Lunes. Tomo el subte en Primera Junta para ir hasta Balvanera donde, por Mercado Libre, compré Sloterdijk y lo político de Margarita Martínez. Cuando bajo en la estación, el cielo está apenas nublado. Ya en Miserere el gris tapa todo, con ese color de mármol sucio que realza la entera dimensión depresiva de la ciudad. Me hago con el libro en la puerta de un edificio. El vendedor me despide y empieza a llover. La lluvia es ligera pero al mismo tiempo concentrada y copiosa. Bajo al subte y hojeo el libro. Cuando salgo a cielo abierto en Acoyte, la lluvia sigue pero hay sol. En un minuto, un minuto y medio, que espero abajo de una marquesina, la nube pasa. Camino hasta la feria de libros del parque. El sol es fuerte como si nunca hubiese llovido. Los puestos de la feria ya no están donde estuvieron los últimos veinticinco años.
Finalmente el gobierno de la ciudad va a abrir la muy resistida calle que correrá paralela al Normal 4 y unirá Beauchef con Rivadavia. Los puestos que estaban perpendiculares a la avenida, ahora está sobre la vereda del parque. No me parece mala idea. La cara del parque cambió. Ahora es de libros viejos. En uno de estos viejos puestos ahora reubicados, encuentro a un hombre gordo que busca mi nombre en una lista y dice: “Buenos Aires ahora tiene clima tropical por eso estas lluvias que vienen y se van.” Mientras habla, me alcanza Cuaderno del delirio, unos diarios que Tulio Carella escribió durante un viaje a Europa. La edición, de 1968, es de Centro Editor. En la contratapa dice que el libro obtuvo la faja de honor de la SADE. Vuelvo caminando por Rivadavia y llego justo cuando empieza a llover otra vez.

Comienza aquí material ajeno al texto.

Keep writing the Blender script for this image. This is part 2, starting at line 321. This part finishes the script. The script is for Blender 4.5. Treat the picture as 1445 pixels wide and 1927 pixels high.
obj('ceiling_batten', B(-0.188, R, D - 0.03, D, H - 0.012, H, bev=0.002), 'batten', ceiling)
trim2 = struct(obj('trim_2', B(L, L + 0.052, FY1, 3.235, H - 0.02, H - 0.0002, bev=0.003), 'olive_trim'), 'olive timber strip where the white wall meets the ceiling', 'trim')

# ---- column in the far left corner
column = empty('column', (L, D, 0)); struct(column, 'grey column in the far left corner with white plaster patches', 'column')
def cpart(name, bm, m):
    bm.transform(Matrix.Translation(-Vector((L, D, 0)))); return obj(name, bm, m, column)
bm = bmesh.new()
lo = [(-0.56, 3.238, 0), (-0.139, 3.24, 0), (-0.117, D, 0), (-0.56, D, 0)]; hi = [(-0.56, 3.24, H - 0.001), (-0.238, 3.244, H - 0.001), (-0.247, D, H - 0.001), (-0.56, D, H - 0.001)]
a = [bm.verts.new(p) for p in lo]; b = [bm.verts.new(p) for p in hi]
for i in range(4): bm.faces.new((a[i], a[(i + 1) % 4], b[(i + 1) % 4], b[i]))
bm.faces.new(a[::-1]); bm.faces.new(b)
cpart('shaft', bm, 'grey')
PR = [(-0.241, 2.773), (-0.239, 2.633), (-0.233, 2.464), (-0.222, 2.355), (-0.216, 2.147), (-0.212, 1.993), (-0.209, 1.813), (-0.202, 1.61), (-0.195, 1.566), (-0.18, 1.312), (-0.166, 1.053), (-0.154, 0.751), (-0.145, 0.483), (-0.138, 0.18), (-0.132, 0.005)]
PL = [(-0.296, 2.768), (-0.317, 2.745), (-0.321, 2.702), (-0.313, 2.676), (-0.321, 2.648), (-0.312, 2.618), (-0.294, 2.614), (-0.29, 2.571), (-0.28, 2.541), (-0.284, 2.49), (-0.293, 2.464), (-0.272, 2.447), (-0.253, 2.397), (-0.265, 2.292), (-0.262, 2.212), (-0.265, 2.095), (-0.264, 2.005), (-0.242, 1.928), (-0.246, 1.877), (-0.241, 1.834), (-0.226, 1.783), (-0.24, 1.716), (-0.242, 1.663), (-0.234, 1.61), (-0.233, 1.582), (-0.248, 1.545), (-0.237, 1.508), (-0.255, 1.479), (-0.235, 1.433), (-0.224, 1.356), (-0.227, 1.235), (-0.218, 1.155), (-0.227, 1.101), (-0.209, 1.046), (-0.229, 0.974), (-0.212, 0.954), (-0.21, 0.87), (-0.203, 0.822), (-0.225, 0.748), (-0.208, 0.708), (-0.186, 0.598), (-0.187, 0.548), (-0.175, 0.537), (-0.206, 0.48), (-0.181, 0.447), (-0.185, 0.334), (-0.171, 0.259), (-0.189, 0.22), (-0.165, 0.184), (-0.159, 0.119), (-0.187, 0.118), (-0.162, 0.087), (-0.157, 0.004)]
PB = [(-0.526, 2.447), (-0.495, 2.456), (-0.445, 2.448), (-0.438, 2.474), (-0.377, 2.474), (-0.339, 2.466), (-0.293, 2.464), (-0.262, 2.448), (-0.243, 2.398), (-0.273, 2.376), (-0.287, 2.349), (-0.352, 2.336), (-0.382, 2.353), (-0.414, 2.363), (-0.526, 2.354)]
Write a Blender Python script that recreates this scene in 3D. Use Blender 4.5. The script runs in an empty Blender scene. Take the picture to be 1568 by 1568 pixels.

Martes. En el trabajo, hojeo Le témoignage oral aux archives. De la collecte à la communication, editado por la Direction des Archives Nationales. Es esquemático, pero me sirve para pensar la validez de mis esfuerzos. Leo el libro de Margarita Martínez. Me gusta el perfil que le da a Sloterdijk y también su forma de pensar los político. Sloterdijk sería un ensayista sensual, un poco castigador del otro -cuanto más ingenuo, más lo castiga-, que trata de pensar los problemas de base de su sociedad, y lo político respondería a esa pregunta que se hace Barthes en sus clases, Cómo vivir juntos. Lo político, entonces, no tanto a nivel partidario, lo cual hace que las cosas pasen por una luz más clara. Todavía no avanzo en la lectura pero comprendo que, de alguna manera, Sloterdijk cree que entendiendo qué somos, y sobre todo qué vamos a ser, podremos relacionarnos mejor. El desafío de articular esos problemas es un desafío importante. (Mi deseo es que el libro termine anudando esa filosofía y el peronismo.)
Martes. Leo el libro de Robles sobre Stalin. Lo va publicando de a poco en la web. Me parece muy bueno. Me da la sensación de que no lo termina porque el libro, que es Stalin, lo está escribiendo a él, no él al libro, y de alguna forma mediúnica lo tortura.
Miércoles. No creo que nada de lo que escribo me sobreviva mucho tiempo. La idea no me termina de inquietar. Estaba leyendo y, de golpe, paro y pienso ¿por qué escribo? ¿Por qué leo? Me da placer, y fui haciendo de eso una especie de ocupación rentada a medias. No hay mucho más. Hace unos meses hice un asado en casa y Richards me regala Die Walküre. Son cuatro discos compactos de una música que me sorprende. (La obertura tiene un riff que parece de Deep Purple.)
Jueves. Titular de Infobae: “Con la presentadora del clima del canal Fox, ya van once personas que se sometieron a la misma cirugía de ojos y se suicidaron.” La nota habla de severas molestias postoperatorias, desde ya. Leo “Novela argentina: nada más que una idea”, el famoso ensayo de César Aira publicado en Vigencia, en agosto de 1981. Hay una línea que sobresale: “El novelista es el ingeniero de nuestra literatura.” La suscribo, pero ¿qué ingeniero? ¿Civil, en sistemas? ¿Ingeniero de minas? En ese artículo, Aira prefiere a Fontanarrosa por sobre Asís y Piglia.
Viernes. No llevo aquí un diario de infidencias. Sería lo mejor. A veces las anoto en otra parte, pero temo que se pierda esa escritura que no tiene este ritmo diario. La situación es de pérdida —para mí y para el lector— porque el chisme es lo más literario que hay. El chisme, la indiscreción. La web baja un poco el valor de los secretos, ¿o lo sube? “Un malón compuesto por un solo calabrés” dice Godoy.